En traitant d’un sujet pertinent, les licenciements économiques massifs, The Company Men vise en plein dans le mille et s’appuie sur un scénario bien travaillé, intelligent et sérieux, en présentant des portraits humains criants de vérité. On peut lui reprocher une réalisation sans artifice et très sobre, cela convient au sujet, mais un peu plus de dynamisme et d’efforts n’auraient pas nui.
En revanche, impeccables sur toute la ligne, les acteurs ont donné le meilleur d’eux-mêmes : Tommy Lee Jones, Maria Bello et - incroyable mais vrai - Ben Affleck, qui n’apparaît plus comme le séduisant trentenaire à l’air béat et naïf. Son très direct « tu sais quoi, va te faire foutre Sally », lors de son licenciement, a de quoi faire sourire de toutes ses dents. On en a rêvé, il l’a dit ! On adore le voir s’énerver dans une autre scène où on lui propose un poste bien en-dessous de ses compétences. Dans ce film qui fait toute la lumière sur la détresse de perdre son emploi se trouve de l’humour ironique au vitriol.
Cette critique incisive du rêve américain tombe à pic. Aucune scène ne nous est épargnée, et on pense une fois de plus à Violence des échanges en milieu tempéré, ou comment se comporter poliment avec les gens qui détruisent notre vie : les scènes où deux meilleurs amis s’affrontent, ceux qui ont bâti la boîte ensemble, sont bouleversantes de réalisme.
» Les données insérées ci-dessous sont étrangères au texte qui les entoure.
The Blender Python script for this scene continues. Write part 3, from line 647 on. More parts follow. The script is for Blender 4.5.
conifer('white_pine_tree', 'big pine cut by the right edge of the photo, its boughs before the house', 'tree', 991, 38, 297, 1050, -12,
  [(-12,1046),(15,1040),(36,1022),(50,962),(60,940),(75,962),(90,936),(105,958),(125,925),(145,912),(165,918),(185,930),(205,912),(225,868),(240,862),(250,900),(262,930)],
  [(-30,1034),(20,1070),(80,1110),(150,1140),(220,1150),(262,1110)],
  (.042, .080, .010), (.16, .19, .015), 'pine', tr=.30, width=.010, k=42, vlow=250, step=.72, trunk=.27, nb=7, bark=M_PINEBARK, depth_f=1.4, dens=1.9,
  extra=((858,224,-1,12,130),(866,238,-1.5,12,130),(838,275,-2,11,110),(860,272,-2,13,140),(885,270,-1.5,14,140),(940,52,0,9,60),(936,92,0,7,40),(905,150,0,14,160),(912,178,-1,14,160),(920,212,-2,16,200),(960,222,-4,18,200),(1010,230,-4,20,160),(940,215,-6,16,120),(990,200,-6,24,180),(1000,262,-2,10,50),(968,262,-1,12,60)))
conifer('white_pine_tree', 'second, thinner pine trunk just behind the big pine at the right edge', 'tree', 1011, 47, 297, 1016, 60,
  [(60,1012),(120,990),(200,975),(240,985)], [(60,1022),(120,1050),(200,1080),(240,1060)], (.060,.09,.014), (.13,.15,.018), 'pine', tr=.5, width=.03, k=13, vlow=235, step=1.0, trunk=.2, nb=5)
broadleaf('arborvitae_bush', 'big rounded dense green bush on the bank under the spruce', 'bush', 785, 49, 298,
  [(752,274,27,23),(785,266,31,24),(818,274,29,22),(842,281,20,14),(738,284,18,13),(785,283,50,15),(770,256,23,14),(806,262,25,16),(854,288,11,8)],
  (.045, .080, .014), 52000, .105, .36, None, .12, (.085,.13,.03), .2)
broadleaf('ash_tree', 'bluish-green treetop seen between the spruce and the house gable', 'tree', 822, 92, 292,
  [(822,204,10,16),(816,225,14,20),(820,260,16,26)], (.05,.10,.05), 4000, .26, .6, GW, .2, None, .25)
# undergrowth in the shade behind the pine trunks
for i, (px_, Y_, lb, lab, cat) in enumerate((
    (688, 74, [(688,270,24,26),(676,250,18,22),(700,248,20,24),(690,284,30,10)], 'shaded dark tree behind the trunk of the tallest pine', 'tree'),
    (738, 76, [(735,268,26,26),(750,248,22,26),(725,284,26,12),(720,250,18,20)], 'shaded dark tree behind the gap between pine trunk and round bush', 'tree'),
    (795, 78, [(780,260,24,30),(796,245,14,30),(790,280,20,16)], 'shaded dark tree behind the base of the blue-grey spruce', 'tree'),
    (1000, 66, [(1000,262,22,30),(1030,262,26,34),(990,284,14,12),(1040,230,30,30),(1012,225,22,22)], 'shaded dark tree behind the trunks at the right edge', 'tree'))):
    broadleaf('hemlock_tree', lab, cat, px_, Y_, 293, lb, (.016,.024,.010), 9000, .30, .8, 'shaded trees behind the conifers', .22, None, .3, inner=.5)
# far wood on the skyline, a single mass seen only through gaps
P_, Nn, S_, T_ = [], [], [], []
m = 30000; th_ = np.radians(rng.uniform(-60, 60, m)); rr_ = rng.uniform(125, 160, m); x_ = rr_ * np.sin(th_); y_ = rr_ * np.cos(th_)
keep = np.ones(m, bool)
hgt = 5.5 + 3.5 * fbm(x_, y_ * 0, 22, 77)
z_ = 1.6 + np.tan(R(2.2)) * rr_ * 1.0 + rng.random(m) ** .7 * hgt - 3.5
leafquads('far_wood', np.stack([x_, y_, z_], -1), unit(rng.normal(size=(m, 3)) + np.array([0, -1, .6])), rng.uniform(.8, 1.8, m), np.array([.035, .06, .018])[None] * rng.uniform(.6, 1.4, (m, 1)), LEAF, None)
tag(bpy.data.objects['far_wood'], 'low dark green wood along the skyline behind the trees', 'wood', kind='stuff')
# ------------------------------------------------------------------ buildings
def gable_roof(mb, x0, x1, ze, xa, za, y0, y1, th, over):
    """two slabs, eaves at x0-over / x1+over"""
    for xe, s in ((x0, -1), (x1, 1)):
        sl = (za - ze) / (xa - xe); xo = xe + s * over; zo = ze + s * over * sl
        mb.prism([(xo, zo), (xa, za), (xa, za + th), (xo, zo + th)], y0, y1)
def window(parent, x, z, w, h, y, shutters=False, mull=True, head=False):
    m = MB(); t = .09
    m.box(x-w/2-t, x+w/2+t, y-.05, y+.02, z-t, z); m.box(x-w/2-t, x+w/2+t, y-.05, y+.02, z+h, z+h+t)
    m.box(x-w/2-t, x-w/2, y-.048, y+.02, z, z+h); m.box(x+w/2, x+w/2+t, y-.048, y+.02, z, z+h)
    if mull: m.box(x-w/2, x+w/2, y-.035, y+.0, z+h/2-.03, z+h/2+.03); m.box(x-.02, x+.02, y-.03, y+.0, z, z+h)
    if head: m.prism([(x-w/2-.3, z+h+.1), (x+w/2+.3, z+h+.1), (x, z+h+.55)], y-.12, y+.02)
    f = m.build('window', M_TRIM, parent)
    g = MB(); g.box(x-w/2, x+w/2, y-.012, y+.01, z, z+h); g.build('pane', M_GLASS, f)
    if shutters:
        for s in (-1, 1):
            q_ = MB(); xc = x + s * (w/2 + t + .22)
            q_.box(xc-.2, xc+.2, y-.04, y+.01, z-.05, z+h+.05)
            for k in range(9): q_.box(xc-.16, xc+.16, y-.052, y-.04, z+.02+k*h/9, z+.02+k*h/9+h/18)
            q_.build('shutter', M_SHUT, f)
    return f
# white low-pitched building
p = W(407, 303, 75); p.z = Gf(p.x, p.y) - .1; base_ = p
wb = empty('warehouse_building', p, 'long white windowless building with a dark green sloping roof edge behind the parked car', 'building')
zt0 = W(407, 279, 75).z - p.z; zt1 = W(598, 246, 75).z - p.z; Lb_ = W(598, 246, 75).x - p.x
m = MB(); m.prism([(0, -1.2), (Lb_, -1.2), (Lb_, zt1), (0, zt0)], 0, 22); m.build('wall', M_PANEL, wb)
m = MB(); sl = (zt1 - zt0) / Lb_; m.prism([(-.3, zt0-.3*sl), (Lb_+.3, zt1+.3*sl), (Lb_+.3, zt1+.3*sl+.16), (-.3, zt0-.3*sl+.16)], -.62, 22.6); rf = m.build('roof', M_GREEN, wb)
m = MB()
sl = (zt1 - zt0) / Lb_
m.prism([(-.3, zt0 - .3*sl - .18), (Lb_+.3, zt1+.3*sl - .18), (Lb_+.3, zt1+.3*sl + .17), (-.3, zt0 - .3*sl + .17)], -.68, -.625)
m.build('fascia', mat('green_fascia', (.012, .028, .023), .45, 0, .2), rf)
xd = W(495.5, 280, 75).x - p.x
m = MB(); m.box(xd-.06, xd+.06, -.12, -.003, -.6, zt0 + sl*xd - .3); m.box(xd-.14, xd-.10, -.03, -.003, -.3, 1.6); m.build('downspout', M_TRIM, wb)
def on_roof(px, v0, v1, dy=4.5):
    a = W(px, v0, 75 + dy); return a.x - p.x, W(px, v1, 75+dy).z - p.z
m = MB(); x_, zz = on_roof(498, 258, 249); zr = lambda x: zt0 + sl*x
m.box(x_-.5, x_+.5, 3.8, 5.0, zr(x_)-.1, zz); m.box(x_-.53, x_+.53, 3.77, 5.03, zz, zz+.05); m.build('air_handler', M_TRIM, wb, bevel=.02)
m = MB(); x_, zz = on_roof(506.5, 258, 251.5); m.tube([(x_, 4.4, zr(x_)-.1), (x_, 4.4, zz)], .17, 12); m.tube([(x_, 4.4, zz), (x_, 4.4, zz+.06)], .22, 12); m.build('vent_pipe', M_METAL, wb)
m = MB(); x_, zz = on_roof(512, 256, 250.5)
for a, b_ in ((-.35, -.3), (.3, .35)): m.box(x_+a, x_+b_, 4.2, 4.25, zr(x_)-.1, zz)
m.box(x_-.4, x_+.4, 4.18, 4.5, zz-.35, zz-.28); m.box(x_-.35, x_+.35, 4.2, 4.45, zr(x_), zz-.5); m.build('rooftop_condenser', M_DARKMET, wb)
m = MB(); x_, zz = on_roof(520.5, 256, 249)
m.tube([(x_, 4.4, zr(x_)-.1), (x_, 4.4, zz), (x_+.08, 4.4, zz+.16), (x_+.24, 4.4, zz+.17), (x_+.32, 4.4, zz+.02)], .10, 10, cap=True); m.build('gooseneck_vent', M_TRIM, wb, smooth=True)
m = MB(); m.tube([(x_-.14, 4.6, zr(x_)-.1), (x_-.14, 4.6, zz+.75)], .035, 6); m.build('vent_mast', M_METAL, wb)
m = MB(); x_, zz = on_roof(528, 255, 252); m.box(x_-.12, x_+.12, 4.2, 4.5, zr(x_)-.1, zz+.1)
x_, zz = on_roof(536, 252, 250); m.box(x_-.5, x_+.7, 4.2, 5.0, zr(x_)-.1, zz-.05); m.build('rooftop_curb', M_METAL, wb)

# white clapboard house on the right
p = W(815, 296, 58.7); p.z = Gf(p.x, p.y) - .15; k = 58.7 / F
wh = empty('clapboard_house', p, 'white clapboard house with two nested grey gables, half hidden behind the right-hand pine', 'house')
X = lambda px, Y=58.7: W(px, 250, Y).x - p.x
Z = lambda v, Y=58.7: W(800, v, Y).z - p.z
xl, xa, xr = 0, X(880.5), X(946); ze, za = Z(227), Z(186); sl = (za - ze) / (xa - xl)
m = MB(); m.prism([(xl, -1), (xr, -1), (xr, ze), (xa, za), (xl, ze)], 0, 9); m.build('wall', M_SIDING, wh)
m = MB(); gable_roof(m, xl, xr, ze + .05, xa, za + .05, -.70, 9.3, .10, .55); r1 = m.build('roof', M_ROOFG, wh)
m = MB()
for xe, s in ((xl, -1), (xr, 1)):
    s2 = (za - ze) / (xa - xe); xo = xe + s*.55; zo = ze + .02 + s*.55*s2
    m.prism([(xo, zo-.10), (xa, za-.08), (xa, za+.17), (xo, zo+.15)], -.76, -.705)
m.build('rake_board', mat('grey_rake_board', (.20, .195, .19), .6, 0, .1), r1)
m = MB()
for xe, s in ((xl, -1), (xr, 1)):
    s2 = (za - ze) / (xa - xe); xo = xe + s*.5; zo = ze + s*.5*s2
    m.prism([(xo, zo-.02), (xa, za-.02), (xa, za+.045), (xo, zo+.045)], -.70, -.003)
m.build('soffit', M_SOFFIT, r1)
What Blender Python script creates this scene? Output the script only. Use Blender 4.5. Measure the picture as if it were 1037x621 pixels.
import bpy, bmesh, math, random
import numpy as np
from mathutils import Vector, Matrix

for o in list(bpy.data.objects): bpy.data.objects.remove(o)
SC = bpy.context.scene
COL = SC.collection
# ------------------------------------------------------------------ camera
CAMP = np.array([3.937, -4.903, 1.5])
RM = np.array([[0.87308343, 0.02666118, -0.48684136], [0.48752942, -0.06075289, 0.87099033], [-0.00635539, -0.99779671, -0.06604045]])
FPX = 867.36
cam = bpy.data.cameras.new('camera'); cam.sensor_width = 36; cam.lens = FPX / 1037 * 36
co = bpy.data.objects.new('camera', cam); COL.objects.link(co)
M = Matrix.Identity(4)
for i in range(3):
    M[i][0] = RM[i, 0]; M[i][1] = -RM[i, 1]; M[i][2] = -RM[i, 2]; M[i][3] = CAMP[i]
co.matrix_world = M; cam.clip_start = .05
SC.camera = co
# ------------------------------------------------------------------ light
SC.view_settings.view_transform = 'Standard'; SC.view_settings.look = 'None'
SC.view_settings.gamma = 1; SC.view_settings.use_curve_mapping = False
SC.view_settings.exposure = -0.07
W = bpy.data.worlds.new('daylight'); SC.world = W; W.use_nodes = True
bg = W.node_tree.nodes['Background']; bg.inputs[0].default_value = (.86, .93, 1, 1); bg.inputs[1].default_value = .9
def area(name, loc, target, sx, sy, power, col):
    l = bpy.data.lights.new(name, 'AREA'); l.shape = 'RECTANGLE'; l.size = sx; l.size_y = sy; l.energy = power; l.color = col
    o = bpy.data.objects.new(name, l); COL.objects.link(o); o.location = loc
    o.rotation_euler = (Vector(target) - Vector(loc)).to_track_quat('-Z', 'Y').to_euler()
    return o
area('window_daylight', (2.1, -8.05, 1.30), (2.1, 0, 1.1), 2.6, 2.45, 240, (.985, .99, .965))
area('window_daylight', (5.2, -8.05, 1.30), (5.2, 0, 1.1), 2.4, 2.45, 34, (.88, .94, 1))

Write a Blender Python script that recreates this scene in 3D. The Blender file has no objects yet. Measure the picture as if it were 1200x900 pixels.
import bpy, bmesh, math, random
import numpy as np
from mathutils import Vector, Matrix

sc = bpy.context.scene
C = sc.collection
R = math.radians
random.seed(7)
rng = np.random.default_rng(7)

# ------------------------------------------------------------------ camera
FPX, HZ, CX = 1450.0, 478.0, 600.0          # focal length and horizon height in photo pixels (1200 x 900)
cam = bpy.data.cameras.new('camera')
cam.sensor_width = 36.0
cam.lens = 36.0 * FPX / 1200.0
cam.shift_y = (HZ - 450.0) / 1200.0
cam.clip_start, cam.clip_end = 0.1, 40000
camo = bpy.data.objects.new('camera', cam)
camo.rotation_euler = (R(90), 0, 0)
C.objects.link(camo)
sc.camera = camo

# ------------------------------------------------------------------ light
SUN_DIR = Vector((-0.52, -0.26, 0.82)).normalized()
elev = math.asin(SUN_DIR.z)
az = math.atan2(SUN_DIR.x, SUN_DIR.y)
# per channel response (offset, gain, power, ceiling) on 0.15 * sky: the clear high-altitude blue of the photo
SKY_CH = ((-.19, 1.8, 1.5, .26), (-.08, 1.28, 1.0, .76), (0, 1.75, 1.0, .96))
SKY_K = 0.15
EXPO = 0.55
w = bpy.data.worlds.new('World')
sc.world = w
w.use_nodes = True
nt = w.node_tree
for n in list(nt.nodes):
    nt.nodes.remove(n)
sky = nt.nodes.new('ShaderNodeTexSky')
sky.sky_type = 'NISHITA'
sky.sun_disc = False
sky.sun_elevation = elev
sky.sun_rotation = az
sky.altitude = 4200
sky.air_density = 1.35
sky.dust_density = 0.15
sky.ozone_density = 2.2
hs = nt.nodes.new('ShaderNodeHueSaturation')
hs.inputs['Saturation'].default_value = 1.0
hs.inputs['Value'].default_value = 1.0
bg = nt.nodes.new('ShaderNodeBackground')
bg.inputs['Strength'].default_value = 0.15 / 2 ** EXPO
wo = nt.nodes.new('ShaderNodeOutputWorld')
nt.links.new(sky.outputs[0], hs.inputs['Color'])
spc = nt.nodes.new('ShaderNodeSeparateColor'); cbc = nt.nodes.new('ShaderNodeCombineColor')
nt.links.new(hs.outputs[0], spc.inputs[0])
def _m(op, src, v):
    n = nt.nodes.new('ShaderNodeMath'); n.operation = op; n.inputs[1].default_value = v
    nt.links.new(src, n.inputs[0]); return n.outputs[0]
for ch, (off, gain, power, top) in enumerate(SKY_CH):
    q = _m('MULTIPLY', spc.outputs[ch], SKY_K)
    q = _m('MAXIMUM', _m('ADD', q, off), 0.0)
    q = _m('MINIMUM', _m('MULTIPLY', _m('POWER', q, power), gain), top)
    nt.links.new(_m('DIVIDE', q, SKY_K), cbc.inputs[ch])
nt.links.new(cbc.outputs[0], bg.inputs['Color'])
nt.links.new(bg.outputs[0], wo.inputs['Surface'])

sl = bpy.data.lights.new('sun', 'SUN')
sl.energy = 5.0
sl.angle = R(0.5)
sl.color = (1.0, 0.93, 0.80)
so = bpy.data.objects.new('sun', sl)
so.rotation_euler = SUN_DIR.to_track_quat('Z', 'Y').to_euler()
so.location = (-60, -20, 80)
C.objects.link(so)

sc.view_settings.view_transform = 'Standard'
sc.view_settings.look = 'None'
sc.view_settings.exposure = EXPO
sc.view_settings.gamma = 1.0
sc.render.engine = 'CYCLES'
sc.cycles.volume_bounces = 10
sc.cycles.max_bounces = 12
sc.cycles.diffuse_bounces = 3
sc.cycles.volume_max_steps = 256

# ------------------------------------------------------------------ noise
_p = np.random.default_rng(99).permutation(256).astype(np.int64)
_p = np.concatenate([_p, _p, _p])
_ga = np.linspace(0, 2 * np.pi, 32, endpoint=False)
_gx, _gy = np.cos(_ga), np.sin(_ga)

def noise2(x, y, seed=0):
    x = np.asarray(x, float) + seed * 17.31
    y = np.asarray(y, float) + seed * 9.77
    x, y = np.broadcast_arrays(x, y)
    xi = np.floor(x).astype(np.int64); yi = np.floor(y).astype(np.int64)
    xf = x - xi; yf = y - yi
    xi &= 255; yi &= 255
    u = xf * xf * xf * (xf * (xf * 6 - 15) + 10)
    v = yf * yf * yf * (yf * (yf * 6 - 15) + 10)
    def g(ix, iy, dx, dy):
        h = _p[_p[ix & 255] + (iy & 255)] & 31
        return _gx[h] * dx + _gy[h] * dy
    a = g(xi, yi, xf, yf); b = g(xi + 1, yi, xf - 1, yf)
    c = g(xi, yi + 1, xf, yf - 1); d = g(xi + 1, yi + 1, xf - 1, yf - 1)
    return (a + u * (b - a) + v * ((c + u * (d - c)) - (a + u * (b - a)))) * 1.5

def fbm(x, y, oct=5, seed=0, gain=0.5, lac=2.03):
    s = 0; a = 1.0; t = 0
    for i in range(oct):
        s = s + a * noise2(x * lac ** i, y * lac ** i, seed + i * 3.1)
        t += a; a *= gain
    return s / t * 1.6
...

The Company Men, malgré son apparence de film un peu trop sérieux, s’attaque directement à des problématiques au cœur de l’être humain : est-on ce que l’on fait ? N’a-t-on de valeur aux yeux des autres que par notre position dans l’entreprise ? Que perd-on quand on perd son travail, sa dignité, tout ? Dans le même film, on suit plusieurs destins, plusieurs façons de réagir à son licenciement, l’un s’en sort, l’autre se suicide…
Une image plane longtemps après la fin du film, quand on revoit l’usine désaffectée parce que l’industrie lourde n’a plus sa place en cette époque : des milliers d’hommes y travaillaient dignement, faisaient vivre leur famille, achetaient une maison… On dirait que tout cela n’existe plus, et le grand patron lui, a 22 millions de plus dans son portefeuille. Tout ça finit un peu trop bien et trop gentiment, mais après cette dégringolade à vif, ça fait du bien.